Thursday, July 01, 2010

Montana Plane Crash


I was saddened by news that the Piper Cherokee Arrow crashed after being observed at altitudes below 500 feet. I have many hours in a Cherokee Arrow 200, which I assume is the accurate description of the plane. I once rented such a plane at the Kalispell airport to fly some friends to Westport for a fishing expedition. It was in 1971 or 2 and could well have been that same plane.

I have two important points to make that non-flying reporters might have missed. One, there isn't much more dangerous than a pilot with one year's experience. At that point, they and I back when, think they have all of the knowledge and experience to navigate anywhere. Unfortunately, many flight instructors nowadays don't have much more maturity than their students. I was fortunate, since my instruction occurred in the late 50's. My primary instructor flew the hump between India and China during WW11.

That brings me to the second point. Well actually a second and third point. One, you never fly low and slow in mountainous terrain. The up and down drafts can kill even experienced pilots. I won't get you involved in the variables. Those of you that are pilots know exactly what I'm talking about. Those that aren't ... well you probably wouldn't understand. Suffice it to say that if you are near the wrong side of a steep slope when hot air is flowing down slope, and at a low altitude, you are dead. Mountain flying is not for the inexperienced. These down drafts can thrust you down many hundreds of feet under the wrong circumstances. At three hundred feet he and those that trusted him were doomed.

The Piper Cherokee Arrow 200 is my favorite airplane. It cruises at around 143 or so in level flight and is a dream to fly. Unfortunately, with a full load of four, It climbs like a pig.You just can't ask it to do something that it hasn't the ability to do. I once came close to killing myself and passengers when I took off on a hot day in Omak from a short runway. I had 1200 plus hours and used bad judgement. We survived. This young man, indubitably more impressed with his ability and that of the aircraft than deserved, died. It is unfortunate that he took three other fine young people with him.

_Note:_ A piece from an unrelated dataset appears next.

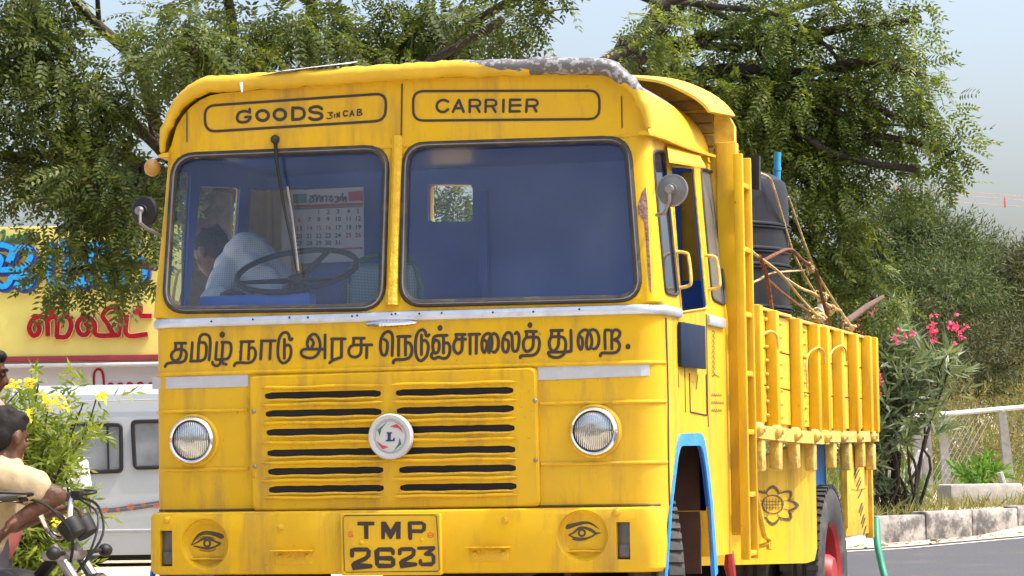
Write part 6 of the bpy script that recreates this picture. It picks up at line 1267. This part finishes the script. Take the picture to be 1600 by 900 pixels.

Every student pilot learns early in his or her training one simple rule. "There are old pilots and bold pilots, but damn few old, bold pilots."

1 comment:

Geoff Knauth said...

A friend of mine, a very experienced pilot, survived a crash of a Cherokee 140 (w/160HP engine) near Sula, MT and Highway 93 in early June 2012. He said the weather was 3,000' ceiling, 10 miles visibility, little wind, no turbulence. He found himself in a bad downdraft, descending continuously for a minute and a half at 1500fpm even with full power. Eventually he crash landed on a road and was lucky to walk away. At this point I'm trying to understand the weather pattern, possible local in nature, that could have caused this sustained downdraft, given the apparent lack of high winds at ridge level. You wrote of warm winds flowing down a slope, which reminded me of Chinook winds when I lived in Colorado 40 years ago, but those were high winds of 100mph or so. My friend, who gave a presentation on his incident to Pennsylvania pilots last night, summed up his experience this way: "2500 AGL is not enough."